- Your task
Return, unaltered, every line from the beginning of the material below up to and including the one with "scene.camera = cam".

- Given material
┌──
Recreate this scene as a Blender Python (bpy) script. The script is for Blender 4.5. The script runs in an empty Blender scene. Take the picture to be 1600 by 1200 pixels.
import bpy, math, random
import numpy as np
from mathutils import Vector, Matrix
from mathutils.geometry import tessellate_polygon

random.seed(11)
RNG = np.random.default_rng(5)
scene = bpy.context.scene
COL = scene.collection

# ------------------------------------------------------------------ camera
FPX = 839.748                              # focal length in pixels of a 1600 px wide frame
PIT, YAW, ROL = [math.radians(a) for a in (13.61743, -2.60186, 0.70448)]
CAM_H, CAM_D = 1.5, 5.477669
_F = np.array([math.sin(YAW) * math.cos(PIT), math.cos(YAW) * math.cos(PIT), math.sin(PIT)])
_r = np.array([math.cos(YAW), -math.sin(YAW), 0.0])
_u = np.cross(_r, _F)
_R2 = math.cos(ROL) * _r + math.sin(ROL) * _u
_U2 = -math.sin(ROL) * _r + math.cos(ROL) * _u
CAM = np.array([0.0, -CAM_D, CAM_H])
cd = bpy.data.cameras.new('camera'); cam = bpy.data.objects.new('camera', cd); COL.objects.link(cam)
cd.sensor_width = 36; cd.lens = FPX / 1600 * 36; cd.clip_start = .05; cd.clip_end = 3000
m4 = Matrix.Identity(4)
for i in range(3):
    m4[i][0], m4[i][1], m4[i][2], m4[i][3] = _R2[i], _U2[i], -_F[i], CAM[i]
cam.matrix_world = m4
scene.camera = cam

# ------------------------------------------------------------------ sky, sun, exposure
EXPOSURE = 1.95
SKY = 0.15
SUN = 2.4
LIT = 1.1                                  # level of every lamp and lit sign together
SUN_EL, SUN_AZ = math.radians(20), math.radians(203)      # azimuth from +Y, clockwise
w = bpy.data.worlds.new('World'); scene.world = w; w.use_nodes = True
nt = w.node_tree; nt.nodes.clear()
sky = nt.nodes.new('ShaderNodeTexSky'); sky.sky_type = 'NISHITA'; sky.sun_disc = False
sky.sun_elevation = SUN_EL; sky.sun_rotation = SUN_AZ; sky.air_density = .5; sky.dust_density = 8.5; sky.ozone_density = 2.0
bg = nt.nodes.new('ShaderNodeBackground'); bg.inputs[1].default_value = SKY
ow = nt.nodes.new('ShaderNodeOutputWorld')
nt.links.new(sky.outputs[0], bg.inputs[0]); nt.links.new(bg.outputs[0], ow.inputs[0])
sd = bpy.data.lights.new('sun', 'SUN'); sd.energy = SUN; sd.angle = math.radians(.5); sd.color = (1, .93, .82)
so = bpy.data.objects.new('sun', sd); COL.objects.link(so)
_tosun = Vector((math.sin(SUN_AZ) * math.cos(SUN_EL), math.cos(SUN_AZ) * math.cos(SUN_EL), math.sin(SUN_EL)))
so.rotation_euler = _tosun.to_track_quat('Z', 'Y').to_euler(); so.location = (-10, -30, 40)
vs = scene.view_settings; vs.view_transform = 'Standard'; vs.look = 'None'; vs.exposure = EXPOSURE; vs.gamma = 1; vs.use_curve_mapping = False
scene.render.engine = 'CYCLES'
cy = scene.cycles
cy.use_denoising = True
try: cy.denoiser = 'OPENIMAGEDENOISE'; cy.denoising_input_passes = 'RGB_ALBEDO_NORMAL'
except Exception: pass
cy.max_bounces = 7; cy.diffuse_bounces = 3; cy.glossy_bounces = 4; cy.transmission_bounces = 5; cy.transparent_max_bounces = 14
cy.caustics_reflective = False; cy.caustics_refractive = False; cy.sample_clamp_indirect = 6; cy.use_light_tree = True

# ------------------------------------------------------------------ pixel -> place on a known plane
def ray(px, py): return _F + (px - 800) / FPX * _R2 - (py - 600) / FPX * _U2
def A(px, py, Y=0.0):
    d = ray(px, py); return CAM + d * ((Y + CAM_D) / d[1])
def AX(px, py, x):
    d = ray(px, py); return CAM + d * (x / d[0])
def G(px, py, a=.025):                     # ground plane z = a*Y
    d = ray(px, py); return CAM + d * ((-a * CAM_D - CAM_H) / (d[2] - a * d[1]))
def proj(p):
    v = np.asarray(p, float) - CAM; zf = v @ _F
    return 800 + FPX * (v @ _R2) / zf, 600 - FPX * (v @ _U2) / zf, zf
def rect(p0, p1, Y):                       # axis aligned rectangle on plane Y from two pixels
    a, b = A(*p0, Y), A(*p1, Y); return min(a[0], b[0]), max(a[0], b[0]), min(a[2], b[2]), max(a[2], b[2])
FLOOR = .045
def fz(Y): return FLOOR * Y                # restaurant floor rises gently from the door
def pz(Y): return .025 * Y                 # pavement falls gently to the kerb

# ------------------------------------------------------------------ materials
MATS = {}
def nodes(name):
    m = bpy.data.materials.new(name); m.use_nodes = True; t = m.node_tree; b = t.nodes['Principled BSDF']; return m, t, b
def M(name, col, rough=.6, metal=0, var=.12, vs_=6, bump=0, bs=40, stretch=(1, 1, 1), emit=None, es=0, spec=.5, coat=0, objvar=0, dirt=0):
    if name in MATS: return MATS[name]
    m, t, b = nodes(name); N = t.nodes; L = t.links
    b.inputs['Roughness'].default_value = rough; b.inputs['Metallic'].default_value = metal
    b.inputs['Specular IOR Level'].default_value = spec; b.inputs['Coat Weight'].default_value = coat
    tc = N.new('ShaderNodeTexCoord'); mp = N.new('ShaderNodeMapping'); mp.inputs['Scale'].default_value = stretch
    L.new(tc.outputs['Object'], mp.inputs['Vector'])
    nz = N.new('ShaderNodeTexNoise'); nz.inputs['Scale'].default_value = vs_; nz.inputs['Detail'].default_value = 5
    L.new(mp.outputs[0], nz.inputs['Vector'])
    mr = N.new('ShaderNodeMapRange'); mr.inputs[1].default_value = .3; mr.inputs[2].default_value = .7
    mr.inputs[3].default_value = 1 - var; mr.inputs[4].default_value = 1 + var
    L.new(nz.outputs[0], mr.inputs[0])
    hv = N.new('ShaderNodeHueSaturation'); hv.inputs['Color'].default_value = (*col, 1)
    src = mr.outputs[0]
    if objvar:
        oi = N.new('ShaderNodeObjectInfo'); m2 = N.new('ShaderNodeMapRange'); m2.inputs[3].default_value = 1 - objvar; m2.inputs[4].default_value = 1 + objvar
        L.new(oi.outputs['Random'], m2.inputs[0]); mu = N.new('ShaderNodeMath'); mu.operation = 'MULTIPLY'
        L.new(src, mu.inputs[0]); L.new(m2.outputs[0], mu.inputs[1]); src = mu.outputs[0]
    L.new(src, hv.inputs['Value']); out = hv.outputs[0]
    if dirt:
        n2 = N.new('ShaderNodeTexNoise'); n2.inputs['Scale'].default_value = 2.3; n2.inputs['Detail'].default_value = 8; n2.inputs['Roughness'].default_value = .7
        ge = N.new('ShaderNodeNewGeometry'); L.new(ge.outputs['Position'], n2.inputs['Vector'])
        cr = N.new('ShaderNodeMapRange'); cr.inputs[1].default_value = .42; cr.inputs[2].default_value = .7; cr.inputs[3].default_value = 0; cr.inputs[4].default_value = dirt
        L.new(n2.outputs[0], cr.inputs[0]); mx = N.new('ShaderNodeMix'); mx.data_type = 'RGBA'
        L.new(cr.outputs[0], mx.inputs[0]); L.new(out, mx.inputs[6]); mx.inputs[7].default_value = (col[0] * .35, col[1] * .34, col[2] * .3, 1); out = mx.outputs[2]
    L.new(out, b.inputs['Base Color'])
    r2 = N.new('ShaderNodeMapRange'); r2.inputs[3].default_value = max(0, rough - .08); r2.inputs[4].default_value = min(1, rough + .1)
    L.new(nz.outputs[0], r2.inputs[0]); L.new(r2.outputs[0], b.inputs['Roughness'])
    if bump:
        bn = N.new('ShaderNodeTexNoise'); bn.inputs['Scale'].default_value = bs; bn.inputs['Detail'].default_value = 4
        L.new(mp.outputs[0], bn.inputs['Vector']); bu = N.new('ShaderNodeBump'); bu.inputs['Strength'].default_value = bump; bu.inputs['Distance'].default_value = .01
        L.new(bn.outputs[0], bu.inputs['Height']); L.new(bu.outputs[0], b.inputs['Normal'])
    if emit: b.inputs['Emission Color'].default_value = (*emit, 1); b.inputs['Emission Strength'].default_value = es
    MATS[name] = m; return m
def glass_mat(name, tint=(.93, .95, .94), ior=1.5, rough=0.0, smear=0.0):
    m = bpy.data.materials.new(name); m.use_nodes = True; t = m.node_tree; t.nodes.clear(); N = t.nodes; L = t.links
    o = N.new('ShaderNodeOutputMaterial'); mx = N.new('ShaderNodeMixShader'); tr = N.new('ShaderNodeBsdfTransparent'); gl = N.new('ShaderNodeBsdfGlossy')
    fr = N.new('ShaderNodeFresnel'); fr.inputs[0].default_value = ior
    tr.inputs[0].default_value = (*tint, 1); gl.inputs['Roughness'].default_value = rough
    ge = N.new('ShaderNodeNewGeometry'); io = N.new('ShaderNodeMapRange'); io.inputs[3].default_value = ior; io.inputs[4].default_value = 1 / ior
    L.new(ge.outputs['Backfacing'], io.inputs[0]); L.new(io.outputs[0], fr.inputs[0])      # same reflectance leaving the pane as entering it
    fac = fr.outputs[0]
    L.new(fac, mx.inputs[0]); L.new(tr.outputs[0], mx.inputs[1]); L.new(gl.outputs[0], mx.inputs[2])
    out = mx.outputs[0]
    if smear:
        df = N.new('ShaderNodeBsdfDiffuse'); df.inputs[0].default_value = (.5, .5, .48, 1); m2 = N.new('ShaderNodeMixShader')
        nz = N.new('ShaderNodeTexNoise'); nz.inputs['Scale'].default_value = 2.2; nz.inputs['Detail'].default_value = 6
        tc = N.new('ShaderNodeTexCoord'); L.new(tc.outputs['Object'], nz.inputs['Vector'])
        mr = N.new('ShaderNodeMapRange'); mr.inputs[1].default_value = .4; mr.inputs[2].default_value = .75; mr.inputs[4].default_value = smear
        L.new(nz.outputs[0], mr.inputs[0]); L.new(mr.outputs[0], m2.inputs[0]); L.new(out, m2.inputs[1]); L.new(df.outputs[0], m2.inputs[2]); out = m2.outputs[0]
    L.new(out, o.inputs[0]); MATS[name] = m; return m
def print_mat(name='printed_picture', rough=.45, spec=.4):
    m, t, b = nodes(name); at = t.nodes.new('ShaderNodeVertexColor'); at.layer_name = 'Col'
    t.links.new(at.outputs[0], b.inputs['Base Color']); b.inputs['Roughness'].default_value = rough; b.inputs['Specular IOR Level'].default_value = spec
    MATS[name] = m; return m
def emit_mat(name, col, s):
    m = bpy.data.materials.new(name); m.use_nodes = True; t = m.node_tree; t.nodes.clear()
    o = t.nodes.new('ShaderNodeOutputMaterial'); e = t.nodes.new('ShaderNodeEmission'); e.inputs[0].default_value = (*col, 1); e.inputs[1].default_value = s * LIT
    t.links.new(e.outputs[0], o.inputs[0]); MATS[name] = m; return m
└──
- Expected output
Recreate this scene as a Blender Python (bpy) script. The script is for Blender 4.5. The script runs in an empty Blender scene. Take the picture to be 1600 by 1200 pixels.
import bpy, math, random
import numpy as np
from mathutils import Vector, Matrix
from mathutils.geometry import tessellate_polygon

random.seed(11)
RNG = np.random.default_rng(5)
scene = bpy.context.scene
COL = scene.collection

# ------------------------------------------------------------------ camera
FPX = 839.748                              # focal length in pixels of a 1600 px wide frame
PIT, YAW, ROL = [math.radians(a) for a in (13.61743, -2.60186, 0.70448)]
CAM_H, CAM_D = 1.5, 5.477669
_F = np.array([math.sin(YAW) * math.cos(PIT), math.cos(YAW) * math.cos(PIT), math.sin(PIT)])
_r = np.array([math.cos(YAW), -math.sin(YAW), 0.0])
_u = np.cross(_r, _F)
_R2 = math.cos(ROL) * _r + math.sin(ROL) * _u
_U2 = -math.sin(ROL) * _r + math.cos(ROL) * _u
CAM = np.array([0.0, -CAM_D, CAM_H])
cd = bpy.data.cameras.new('camera'); cam = bpy.data.objects.new('camera', cd); COL.objects.link(cam)
cd.sensor_width = 36; cd.lens = FPX / 1600 * 36; cd.clip_start = .05; cd.clip_end = 3000
m4 = Matrix.Identity(4)
for i in range(3):
    m4[i][0], m4[i][1], m4[i][2], m4[i][3] = _R2[i], _U2[i], -_F[i], CAM[i]
cam.matrix_world = m4
scene.camera = cam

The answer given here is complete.